Sindh education department orders action against 157 ghost employees

FIA and departmental inquiries discovered 157 employees were living abroad while still receiving their salaries.

An investigation has revealed that 157 ghost employees of the Sindh School Education Department are residing abroad without informing authorities.

Actions against these employees have been ordered within two days.

The Secretary of School Education has been recommended to terminate the services of these 157 ghost employees, including absentee teachers and other staff.

Following this recommendation, the Secretary has directed the dismissal of all absent employees.

The FIA and departmental inquiries discovered that these 157 employees have been living abroad while still receiving their salaries. The DG Monitoring reported that these ghost employees were residing abroad without taking leave and have continued to draw their salaries. Evidence of foreign travel for 76 of these ghost employees was provided by the FIA.

The Director General also held directors, DEOs, and TEOs responsible for not reporting the absence of these employees.

A new official report released on August 24 revealed that Pakistan's education delivery system has become dysfunctional and all the 134 districts barring Islamabad were lagging on indicators ranging from learning outcomes to public financing.

The findings of the Planning Commission's District Education Performance Index Report 2023 underscored the human resource crisis in Pakistan where people are entering into job markets either with no or low education. For many, the crisis was worse than the economic crisis.

The report showed that Khyber-Pakhtunkhwa (K-P) outperformed Punjab in education system's governance and management. But Punjab was far ahead on the index of building education infrastructure.

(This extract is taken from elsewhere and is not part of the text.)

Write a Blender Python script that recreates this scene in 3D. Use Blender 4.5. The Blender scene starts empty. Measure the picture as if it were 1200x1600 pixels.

These two outcomes reflect the priorities of the Pakistan Tehreek-e-Insaf (PTI) and the Pakistan Muslim League-N (PML-N).

The report was launched by the United Kingdom High Commissioner to Pakistan, Jane Marriott, and the Planning Minister Ahsan Iqbal. It showed that Pakistan's map was red on the performance indicators of education learning outcomes and public financing.

All the districts of the country fell in the categories of medium –facing significant gaps in the education delivery system to low –the ones struggling to perform. The report said that the districts were suffering because of poor governance, highly poor learning outcomes and inadequate allocation of budgets.

None of Pakistan's 134 districts could get the rating of high performing in the education sector. Out of 134 districts, 133 fell in the category of medium to low, according to the District Education Performance Index Report.

The average 53.46 score means Pakistan's all districts were struggling with a dysfunctional education delivery system and required urgent attention to address gaps in basic requirements for education outcomes.

The districts having medium score are the ones that are facing significant gaps leading to compromised outputs and needing serious attention to improve service delivery.

Also, 80% of the out-of-the-school children have never gone to the school and the parents had strong perception of poor quality education in the public sector.

"The learning domain index also paints a very sorry state of affairs as the whole map is red," Rafiullah Kakar, Member Social Sector of the Planning Commission, said. "The share of the education budget in the provincial development budgets is also highly inadequate. Up to 90% of the current budget for the education sector goes to paying salaries," he added.

Pakistan's national average score in the District Education Performance report is 53.46, placing the country in the low performance category.

The education sector was assessed on the basis of five indicators. Among these five domains, infrastructure & access scores the highest at 58.95, indicating some progress in expanding educational opportunities.